The SouthOK system's average natural gas processed volume was 409.5 million ft3/d for Q3 2014, a 3% increase from Q3 2013. The increase in processed volumes is primarily due to the start-up of the previously announced Stonewall plant in Q2 2014, which increased processing capacity by 120 million ft3/d. Average NGL production was 28 298 bpd for Q3 2014, a decrease of approximately 14% compared to Q3 2013, as ethane rejection capabilities have been enhanced. The Partnership has made operational improvements in 2014 that have increased the overall margin received per thousand ft3 of rich gas that is gathered and processed on this system. These improvements result in additional ethane rejection, which reduces the NGLs produced, however enhancing profits.
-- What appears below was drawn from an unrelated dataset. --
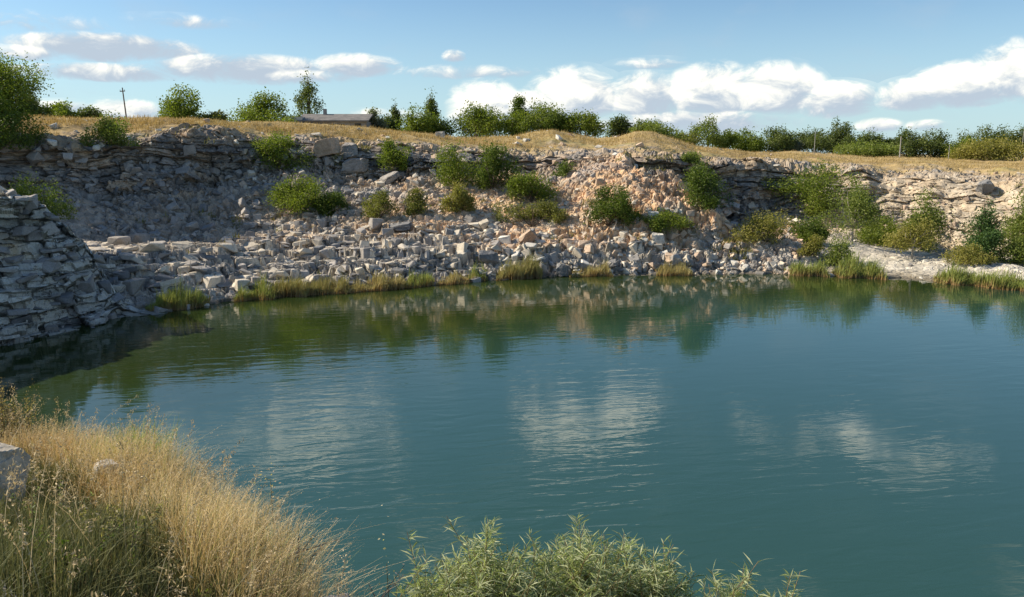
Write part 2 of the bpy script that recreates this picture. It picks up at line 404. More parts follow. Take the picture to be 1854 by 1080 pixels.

The Stonewall plant, a new cryogenic processing facility, was brought into operation on 1 May 2014 and was constructed under the Centrahoma joint venture, which is a joint venture with MarkWest Energy Partners, of which APL owns a 60% interest. The Partnership plans to accelerate the timeframe of the scheduled 80 million ft3/d expansion at this plant, due to the increased activity in Southern Oklahoma, including production from the Woodford Shale, SCOOP, Arkoma and Ardmore Basins. This expansion will allow the facility to operate at its name-plate 200 million ft3/d capacity and bring total gross processing capacity on the SouthOK system to 580 million ft3/d in early 2015. Additionally, construction is continuing on the project to connect the Velma and Arkoma portions of the SouthOK system, which is expected be complete in November 2014.

SouthTX system

The SouthTX system recognised revenues on average natural gas processed volumes of 137.6 million ft3/d for Q3 2014 an 11% increase over Q2 2014, including volumes processed under midstream sharing agreements. Under certain existing contractual agreements, APL receives a share of the economic interest from certain volumes currently processed by a third party midstream provider, and APL shares certain economic interests on volumes processed internally with a third party midstream provider. The volumes reported do not include any deficiencies under minimum volume commitments with producers during the period.